We partied inside the house only once that summer. We were drinking. We were always drinking. But it was a different kind of drinking from what we’d done the previous summer. That drinking had been insane, ecstatic. We’d taken shots of Everclear that summer, felt that liquor running through us, thrumming: for this moment, you are young and alive. Live, more. The summer of 2004, we were no longer rebel drinkers, imbibing to break rules, to shit on mores. Now, we were subdued drinkers, drinking to forget. By the summer of 2004, we knew we were old: by the end of the summer, we’d know we had one foot in the grave.

On that night at Rog’s house, we’d gotten cases of Budweiser, Rog’s favorite beer, and we were playing dominoes, smoking, and talking. Charine, who never drank, decided that she was going to drink instead of smoke that night. I stood in the back room, which felt like a screened-in porch, and talked to my younger cousin Dez, who like most of my younger cousins stood taller than me, so he had to bend over when I spoke. He asked me about my writing, what I was working on, and I told him: a book about twin boys, young men, from a place like DeLisle. He made me feel embarrassed when he praised me in the dark room, under the music, for writing about “real shit,” he said. I sipped my beer: I hated the taste of it, but I loved the buzz of it. Charine downed her liquor, drink after drink, until she staggered past me.

“I need to go to the bathroom,” she said.

Rog led us down the hallway as I walked Charine through his mother’s room to her private bathroom. I turned on the light, and Charine sank to her knees, let her head fall in my lap, and passed out. Unconscious, she threw up. Rog disappeared, then reappeared.

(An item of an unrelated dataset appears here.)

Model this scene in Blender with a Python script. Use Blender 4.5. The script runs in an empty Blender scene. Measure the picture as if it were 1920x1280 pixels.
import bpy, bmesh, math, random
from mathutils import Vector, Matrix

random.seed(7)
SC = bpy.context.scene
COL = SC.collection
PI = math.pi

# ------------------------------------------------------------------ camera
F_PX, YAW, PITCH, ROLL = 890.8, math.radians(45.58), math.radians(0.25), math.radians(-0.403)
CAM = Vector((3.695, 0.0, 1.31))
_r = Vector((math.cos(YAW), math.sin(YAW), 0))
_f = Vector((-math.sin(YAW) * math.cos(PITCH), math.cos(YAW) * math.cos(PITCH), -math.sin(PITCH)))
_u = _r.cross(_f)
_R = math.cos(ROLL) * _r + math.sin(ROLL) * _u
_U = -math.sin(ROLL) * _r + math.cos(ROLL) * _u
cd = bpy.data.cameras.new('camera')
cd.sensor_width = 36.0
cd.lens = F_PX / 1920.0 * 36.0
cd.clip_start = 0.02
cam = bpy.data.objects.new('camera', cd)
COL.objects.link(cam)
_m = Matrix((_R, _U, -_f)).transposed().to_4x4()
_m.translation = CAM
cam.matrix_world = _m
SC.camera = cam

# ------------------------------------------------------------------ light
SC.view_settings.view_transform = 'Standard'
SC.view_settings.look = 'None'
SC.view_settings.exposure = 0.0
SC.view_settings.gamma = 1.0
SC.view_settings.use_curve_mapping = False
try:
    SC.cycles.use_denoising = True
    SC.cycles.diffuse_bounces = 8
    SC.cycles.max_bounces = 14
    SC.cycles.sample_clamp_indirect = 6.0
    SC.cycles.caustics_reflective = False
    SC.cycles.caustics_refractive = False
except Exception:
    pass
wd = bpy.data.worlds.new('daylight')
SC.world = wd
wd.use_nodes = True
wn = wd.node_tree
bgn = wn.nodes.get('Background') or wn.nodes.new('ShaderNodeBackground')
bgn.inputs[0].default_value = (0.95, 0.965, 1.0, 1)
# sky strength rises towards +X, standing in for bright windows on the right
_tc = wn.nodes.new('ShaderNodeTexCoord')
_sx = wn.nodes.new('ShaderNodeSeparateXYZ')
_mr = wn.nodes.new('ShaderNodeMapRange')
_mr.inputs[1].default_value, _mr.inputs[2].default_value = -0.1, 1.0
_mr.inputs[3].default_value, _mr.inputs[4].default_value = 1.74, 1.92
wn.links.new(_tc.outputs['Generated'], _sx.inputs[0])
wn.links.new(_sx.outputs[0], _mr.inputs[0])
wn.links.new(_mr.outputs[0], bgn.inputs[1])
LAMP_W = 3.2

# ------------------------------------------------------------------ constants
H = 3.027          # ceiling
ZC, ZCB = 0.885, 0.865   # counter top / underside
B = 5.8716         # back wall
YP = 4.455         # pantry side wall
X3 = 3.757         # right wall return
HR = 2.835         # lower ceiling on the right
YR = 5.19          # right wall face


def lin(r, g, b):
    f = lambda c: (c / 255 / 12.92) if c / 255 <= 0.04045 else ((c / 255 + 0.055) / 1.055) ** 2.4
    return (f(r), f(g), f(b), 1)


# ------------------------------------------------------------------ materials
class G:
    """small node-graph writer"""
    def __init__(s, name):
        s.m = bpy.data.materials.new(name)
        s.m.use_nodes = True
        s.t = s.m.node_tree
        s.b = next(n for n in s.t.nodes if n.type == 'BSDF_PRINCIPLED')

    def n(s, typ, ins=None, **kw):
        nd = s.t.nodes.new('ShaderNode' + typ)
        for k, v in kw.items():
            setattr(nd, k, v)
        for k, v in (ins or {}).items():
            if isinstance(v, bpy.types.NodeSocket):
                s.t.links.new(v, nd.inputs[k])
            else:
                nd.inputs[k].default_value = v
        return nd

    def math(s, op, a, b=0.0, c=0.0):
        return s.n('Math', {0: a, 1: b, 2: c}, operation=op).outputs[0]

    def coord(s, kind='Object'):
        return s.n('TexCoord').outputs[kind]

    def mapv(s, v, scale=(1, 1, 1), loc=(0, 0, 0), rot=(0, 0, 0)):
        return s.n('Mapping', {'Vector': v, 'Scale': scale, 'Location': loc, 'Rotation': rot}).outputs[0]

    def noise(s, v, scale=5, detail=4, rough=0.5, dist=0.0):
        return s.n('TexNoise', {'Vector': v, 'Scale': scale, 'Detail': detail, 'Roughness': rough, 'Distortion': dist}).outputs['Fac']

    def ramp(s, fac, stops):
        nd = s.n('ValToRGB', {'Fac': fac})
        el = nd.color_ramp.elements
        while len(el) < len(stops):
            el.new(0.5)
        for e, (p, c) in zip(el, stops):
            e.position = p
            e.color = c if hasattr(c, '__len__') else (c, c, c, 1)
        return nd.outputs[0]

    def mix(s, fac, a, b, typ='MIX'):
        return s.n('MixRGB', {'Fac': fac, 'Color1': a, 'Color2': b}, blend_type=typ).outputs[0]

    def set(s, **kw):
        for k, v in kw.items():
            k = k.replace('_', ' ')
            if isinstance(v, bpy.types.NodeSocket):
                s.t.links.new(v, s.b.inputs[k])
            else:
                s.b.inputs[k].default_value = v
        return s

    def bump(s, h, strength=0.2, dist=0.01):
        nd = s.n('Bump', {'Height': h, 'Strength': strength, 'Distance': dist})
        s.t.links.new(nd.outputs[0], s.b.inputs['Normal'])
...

“She all right? She need to drink some water.”

“Yeah, she a lightweight,” I said, stroking her hair, staring blearily at the yellow rug.

For the two hours we sat on the floor of his mother’s bathroom, Charine asleep in my lap, me drinking the last of my warm beer, nursing my dark buzz, Rog came with offerings: one glass of water, two glasses of water, potato chips, bread for Charine’s stomach. Charine drank the water but refused the bread and chips, so I ate them. When I’d sobered up enough to drive, Rog helped me bring her out to the car and saw us off into the bayou, the night.

The next day Charine and I visited Rog. The day was hot and bright, cumulus clouds like mountains loomed in the sky, but it did not rain. Rog was sitting in a hard plastic chair, and when Charine and I walked up the driveway to the carport, he dragged over two other chairs, metal with plastic weave. We sat. I was hungover. The woven straps dug into my legs, but it felt good to sit, to find a little ease in the shade as Rog and Charine smoked, as the cicadas trilled and ticked. Rog and Charine talked about how things in the hood had changed, how we felt like death was stalking us, driving us from one another, the community falling apart. They talked about how messed up they’d been the night before. They talked about California. They talked about change.